4198. — DE MADAME LA MARQUISE DU DEFFANT[1].
Paris, 23 juillet 1760.

Je pourrais vous dire que (vanité à part) je ne suis pas parfaitement contente de vous. D’où vient ne m’avoir pas envoyé la Vanité ? Je l’ai trouvée charmante ; je ne doute pas qu’elle ne soit de vous, et le Pompignan y est encore mieux traité que dans les deux autres pièces. Ce pauvre homme vous devra toute sa célébrité ; sans vous, on n’aurait fait que bâiller en parlant de lui et en lisant ses ouvrages ; il a mérité le traitement qu’il éprouve. Passe pour être fat, mais hypocrite et méchant, c’est trop ; le voilà écrasé sous les montagnes de ridicule que vous entassez sur lui : sa naissance et sa dévotion ne lui feront pas tenter d’escalader ni le ciel ni la cour. Dieu le bénisse ! c’est un sot et un froid personnage.

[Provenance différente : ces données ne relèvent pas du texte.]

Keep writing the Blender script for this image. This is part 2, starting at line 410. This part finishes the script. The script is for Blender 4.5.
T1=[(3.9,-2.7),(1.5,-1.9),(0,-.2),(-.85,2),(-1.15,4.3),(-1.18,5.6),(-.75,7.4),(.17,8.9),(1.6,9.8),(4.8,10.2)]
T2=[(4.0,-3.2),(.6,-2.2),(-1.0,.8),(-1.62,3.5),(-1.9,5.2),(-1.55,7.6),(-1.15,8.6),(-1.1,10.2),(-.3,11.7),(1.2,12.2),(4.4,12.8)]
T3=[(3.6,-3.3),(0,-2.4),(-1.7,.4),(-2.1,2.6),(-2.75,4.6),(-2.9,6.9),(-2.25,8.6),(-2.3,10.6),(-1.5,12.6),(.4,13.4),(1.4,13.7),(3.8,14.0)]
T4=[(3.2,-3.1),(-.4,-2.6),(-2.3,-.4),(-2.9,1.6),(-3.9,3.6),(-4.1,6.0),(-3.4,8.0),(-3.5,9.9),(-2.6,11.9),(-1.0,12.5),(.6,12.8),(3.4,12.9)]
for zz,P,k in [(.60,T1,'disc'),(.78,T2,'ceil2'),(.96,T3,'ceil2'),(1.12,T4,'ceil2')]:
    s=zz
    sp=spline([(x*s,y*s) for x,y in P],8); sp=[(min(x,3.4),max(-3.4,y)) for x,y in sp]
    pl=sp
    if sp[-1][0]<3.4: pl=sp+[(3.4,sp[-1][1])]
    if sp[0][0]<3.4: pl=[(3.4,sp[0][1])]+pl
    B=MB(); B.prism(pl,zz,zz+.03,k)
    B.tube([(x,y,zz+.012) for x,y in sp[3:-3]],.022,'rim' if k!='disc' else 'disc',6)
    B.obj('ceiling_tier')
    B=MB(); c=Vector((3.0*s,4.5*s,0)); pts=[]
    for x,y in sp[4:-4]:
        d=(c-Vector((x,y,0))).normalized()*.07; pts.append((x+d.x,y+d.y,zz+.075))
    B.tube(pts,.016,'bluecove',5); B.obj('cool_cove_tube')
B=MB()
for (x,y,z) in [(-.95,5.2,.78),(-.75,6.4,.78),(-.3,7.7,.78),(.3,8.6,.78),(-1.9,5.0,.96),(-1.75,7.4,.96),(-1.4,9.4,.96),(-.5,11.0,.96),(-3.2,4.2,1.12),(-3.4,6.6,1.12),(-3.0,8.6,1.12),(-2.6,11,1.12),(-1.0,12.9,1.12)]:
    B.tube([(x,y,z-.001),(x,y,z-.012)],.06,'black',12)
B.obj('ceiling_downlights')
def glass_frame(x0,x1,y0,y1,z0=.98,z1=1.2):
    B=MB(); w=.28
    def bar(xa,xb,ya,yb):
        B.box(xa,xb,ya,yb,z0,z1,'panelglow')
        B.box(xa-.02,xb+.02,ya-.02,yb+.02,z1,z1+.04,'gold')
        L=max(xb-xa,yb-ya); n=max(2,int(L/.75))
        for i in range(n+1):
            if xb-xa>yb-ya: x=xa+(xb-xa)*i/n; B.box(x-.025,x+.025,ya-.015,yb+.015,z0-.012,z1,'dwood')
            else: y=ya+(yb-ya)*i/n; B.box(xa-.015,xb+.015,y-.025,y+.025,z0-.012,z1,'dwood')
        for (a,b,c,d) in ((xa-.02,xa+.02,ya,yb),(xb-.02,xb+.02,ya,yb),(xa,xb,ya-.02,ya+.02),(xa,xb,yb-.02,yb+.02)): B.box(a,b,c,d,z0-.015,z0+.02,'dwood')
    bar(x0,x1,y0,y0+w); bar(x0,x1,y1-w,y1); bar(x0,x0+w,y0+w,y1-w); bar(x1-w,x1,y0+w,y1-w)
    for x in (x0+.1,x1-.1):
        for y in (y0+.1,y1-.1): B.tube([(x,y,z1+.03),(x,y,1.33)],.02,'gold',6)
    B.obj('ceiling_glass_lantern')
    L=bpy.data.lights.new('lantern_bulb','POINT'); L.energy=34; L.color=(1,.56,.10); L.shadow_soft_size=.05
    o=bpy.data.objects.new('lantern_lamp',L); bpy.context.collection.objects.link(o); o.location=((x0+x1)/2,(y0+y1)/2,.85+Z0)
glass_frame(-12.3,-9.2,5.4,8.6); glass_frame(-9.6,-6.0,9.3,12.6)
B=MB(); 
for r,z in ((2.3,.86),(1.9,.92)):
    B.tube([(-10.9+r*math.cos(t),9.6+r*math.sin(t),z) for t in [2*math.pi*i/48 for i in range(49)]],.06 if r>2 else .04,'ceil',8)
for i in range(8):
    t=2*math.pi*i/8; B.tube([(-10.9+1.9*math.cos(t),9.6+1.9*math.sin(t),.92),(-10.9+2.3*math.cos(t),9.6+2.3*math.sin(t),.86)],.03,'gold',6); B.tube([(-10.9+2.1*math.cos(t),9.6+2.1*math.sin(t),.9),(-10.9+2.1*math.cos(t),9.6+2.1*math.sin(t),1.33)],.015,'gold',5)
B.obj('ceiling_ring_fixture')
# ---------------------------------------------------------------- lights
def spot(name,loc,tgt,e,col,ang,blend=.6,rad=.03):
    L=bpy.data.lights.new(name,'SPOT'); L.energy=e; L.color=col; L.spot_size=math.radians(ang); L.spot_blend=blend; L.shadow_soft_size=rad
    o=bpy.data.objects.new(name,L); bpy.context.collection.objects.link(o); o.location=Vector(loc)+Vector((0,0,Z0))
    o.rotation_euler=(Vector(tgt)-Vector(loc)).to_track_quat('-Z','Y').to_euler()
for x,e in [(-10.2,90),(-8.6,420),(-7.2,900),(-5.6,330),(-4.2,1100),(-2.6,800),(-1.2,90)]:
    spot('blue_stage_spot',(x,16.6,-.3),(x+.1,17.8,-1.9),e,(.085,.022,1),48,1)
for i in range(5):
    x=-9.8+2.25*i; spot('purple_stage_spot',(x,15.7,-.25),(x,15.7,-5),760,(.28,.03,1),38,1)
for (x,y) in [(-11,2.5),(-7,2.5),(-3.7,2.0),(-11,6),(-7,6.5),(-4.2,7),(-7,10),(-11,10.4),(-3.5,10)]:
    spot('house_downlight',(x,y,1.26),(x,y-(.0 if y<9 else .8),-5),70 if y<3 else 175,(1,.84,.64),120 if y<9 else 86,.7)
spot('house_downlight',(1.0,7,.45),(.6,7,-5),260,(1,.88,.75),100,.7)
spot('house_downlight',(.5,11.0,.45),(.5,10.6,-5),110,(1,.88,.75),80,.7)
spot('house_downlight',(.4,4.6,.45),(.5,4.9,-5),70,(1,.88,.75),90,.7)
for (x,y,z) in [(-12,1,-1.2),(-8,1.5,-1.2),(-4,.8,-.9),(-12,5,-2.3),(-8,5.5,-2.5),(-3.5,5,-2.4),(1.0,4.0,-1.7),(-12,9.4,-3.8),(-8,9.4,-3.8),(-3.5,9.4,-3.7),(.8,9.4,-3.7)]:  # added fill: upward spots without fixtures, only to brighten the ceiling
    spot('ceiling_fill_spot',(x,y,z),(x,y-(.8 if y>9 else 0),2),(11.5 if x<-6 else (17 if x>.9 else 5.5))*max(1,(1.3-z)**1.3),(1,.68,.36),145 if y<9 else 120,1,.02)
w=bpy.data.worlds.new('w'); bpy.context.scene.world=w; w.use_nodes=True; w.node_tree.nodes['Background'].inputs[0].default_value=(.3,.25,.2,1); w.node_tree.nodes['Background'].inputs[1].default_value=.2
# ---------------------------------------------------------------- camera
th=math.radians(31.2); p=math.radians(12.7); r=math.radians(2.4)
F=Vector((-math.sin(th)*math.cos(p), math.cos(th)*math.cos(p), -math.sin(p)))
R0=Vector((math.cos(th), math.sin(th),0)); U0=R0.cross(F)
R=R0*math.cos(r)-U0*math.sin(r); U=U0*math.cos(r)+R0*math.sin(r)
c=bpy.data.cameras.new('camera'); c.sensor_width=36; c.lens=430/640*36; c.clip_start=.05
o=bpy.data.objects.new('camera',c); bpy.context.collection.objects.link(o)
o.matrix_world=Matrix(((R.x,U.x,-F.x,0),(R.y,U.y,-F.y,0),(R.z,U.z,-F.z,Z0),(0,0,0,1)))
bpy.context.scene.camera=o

Je ne sais pas lequel j’aime le mieux de votre Russe, ou de votre Pauvre Diable : celui-ci est plus plaisant, l’autre est plus noble ; je suis fort contente de l’un et de l’autre.

Venons au procès que vous me faites. J’étais en colère contre vous, et, au lieu de remerciements, vous n’auriez eu que des reproches, parce que j’appris que vous envoyiez à toutes sortes de gens toutes sortes de nouveautés ; mon amitié en fut blessée ; je vous trouvai coupable du crime d’Ananie et de Saphire ; vous mentiez au Saint-Esprit, et, ne pouvant pas vous punir de mort subite, je pris la résolution de ne plus vous écrire. Cela me coûtait beaucoup, et vous pouvez en juger, puisqu’à la première agacerie je suis revenue tout courant à vous.

Je vous aime beaucoup, monsieur, parce que personne en vérité ne me plaît autant que vous, et je suis bien sûre que vous ne plaisez à personne autant qu’à moi.

On vous a donc bien dit du mal de moi ? Je passe donc dans votre esprit pour l’admiratrice des Fréron et des Palissot, et pour l’ennemie déclarée des encyclopédistes ?. le ne mérite ni cet excès d’honneur, ni cette indignité.

Vous me demandez ma confession et vous me promettez votre absolution. Apprenez donc que je ne me suis point jointe à Mme  de Robecq, qu’à peine je la connaissais, et que je n’ai jamais eu le désir de la connaître davantage. J’ai fort blâmé sa vengeance et le choix de ses vengeurs. J’ai été bien aise du peu de succès de sa comédie, et de la maladresse de son auteur ; il n’a pas su rendre ridicules les gens qu’il voulait peindre, il a manqué son objet ; en les attaquant sur l’honneur et la probité, il ne leur a

  1. Correspondance compléte de la marquise du Deffant, publiée par M.  de Lescure ; Paris, 1865.